### Data block
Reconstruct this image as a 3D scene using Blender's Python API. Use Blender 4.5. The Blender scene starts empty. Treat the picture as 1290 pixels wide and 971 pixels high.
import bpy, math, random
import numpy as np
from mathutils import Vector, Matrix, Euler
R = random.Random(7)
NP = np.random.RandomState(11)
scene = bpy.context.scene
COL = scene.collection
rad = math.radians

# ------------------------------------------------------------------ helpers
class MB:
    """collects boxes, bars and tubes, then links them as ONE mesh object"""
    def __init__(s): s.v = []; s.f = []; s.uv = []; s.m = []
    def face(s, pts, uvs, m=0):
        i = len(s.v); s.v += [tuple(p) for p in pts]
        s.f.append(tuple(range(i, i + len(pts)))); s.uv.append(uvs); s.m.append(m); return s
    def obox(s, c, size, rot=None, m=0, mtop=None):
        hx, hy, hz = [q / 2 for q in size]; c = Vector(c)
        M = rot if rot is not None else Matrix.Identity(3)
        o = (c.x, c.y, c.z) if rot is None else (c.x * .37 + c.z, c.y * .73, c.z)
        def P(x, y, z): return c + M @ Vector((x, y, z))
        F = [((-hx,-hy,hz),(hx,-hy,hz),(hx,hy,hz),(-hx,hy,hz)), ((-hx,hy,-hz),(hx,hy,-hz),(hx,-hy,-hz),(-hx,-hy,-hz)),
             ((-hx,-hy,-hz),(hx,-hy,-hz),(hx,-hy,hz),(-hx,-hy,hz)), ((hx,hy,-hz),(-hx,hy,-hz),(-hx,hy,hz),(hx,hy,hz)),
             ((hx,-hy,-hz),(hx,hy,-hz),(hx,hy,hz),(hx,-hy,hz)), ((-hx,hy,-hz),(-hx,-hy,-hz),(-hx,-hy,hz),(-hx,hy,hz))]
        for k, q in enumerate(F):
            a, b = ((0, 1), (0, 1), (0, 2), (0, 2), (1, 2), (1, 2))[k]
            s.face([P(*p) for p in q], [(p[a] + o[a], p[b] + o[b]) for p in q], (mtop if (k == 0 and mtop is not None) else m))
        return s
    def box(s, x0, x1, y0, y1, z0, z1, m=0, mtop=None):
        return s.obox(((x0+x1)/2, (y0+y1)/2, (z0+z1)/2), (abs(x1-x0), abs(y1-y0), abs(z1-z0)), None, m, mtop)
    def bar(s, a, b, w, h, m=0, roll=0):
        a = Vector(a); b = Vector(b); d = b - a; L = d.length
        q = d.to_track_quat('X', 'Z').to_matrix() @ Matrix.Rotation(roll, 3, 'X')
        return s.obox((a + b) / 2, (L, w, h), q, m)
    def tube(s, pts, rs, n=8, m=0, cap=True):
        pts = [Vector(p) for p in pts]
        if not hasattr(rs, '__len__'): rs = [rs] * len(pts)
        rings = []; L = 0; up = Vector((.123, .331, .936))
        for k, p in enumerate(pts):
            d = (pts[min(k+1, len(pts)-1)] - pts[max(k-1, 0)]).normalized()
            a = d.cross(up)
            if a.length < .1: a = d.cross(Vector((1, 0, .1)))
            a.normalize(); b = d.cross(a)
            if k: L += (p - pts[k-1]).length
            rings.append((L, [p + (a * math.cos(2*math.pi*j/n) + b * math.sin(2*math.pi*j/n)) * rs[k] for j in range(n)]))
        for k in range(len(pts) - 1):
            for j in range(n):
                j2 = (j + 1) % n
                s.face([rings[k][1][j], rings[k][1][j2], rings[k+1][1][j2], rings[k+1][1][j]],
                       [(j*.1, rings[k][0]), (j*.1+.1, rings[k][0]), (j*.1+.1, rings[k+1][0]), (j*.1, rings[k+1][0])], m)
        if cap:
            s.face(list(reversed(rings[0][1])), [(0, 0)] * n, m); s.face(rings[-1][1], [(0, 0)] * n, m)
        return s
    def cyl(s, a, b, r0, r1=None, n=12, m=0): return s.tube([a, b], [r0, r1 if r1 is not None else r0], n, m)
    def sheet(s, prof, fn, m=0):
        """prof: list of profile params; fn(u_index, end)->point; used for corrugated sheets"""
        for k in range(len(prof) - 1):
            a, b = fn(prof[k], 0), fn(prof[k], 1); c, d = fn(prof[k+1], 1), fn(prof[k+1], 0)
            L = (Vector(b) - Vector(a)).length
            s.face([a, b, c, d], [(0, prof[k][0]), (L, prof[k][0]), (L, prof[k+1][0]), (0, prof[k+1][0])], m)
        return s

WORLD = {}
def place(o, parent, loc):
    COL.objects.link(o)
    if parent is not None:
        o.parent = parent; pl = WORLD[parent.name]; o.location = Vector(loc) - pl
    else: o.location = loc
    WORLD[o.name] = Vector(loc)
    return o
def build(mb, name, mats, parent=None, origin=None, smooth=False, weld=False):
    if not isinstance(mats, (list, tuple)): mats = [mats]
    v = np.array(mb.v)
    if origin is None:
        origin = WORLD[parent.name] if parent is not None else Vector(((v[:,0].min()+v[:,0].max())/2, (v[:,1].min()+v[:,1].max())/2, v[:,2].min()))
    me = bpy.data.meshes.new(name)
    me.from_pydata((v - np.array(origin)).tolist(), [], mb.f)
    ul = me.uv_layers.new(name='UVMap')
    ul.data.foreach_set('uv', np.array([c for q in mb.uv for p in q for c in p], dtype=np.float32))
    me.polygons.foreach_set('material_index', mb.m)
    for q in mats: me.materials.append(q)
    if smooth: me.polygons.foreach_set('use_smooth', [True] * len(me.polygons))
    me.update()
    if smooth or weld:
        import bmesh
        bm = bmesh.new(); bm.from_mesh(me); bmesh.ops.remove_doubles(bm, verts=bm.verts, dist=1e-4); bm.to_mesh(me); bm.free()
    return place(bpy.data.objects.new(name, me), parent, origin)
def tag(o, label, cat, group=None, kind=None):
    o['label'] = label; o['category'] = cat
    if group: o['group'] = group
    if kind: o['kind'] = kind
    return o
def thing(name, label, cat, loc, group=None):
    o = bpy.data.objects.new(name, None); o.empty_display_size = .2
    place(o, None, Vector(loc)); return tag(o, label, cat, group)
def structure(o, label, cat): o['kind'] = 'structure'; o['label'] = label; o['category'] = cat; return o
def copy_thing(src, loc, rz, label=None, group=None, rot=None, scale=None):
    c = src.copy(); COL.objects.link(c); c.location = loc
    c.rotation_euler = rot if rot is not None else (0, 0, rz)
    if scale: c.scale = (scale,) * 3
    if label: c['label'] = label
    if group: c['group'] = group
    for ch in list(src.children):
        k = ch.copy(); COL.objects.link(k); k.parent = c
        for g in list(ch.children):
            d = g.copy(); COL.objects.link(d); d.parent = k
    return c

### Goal
Copy out the listing above, line by line and exactly, from its first line to the line holding "rad = math.radians", inclusive.

### Exercise response
Reconstruct this image as a 3D scene using Blender's Python API. Use Blender 4.5. The Blender scene starts empty. Treat the picture as 1290 pixels wide and 971 pixels high.
import bpy, math, random
import numpy as np
from mathutils import Vector, Matrix, Euler
R = random.Random(7)
NP = np.random.RandomState(11)
scene = bpy.context.scene
COL = scene.collection
rad = math.radians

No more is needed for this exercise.